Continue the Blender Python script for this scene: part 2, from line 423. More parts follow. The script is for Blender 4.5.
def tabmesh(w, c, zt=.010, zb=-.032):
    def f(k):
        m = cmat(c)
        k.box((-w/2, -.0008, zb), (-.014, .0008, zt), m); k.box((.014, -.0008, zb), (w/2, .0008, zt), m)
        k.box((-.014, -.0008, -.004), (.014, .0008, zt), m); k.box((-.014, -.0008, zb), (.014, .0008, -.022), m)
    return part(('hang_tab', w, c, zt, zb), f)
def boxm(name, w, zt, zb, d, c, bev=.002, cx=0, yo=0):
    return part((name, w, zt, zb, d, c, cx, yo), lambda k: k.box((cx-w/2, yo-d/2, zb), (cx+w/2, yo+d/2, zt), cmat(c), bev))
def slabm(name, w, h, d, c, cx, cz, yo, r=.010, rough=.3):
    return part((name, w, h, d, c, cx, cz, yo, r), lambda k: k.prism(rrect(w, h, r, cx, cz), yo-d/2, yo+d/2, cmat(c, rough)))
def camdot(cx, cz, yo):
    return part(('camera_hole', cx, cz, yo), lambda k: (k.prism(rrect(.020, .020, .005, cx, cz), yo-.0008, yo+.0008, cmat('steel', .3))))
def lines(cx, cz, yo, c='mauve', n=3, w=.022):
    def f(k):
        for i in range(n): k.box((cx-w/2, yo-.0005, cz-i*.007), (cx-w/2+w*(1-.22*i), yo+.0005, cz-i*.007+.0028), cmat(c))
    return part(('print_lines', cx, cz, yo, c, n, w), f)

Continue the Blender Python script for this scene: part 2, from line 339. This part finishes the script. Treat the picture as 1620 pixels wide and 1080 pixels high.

+++

**Objective**
Repeat, exactly and only, the lines from the beginning of the material through the line that contains "return part(('print_lines', cx, cz, yo, c, n, w), f)".

**Complete response**
Continue the Blender Python script for this scene: part 2, from line 423. More parts follow. The script is for Blender 4.5.
def tabmesh(w, c, zt=.010, zb=-.032):
    def f(k):
        m = cmat(c)
        k.box((-w/2, -.0008, zb), (-.014, .0008, zt), m); k.box((.014, -.0008, zb), (w/2, .0008, zt), m)
        k.box((-.014, -.0008, -.004), (.014, .0008, zt), m); k.box((-.014, -.0008, zb), (.014, .0008, -.022), m)
    return part(('hang_tab', w, c, zt, zb), f)
def boxm(name, w, zt, zb, d, c, bev=.002, cx=0, yo=0):
    return part((name, w, zt, zb, d, c, cx, yo), lambda k: k.box((cx-w/2, yo-d/2, zb), (cx+w/2, yo+d/2, zt), cmat(c), bev))
def slabm(name, w, h, d, c, cx, cz, yo, r=.010, rough=.3):
    return part((name, w, h, d, c, cx, cz, yo, r), lambda k: k.prism(rrect(w, h, r, cx, cz), yo-d/2, yo+d/2, cmat(c, rough)))
def camdot(cx, cz, yo):
    return part(('camera_hole', cx, cz, yo), lambda k: (k.prism(rrect(.020, .020, .005, cx, cz), yo-.0008, yo+.0008, cmat('steel', .3))))
def lines(cx, cz, yo, c='mauve', n=3, w=.022):
    def f(k):
        for i in range(n): k.box((cx-w/2, yo-.0005, cz-i*.007), (cx-w/2+w*(1-.22*i), yo+.0005, cz-i*.007+.0028), cmat(c))
    return part(('print_lines', cx, cz, yo, c, n, w), f)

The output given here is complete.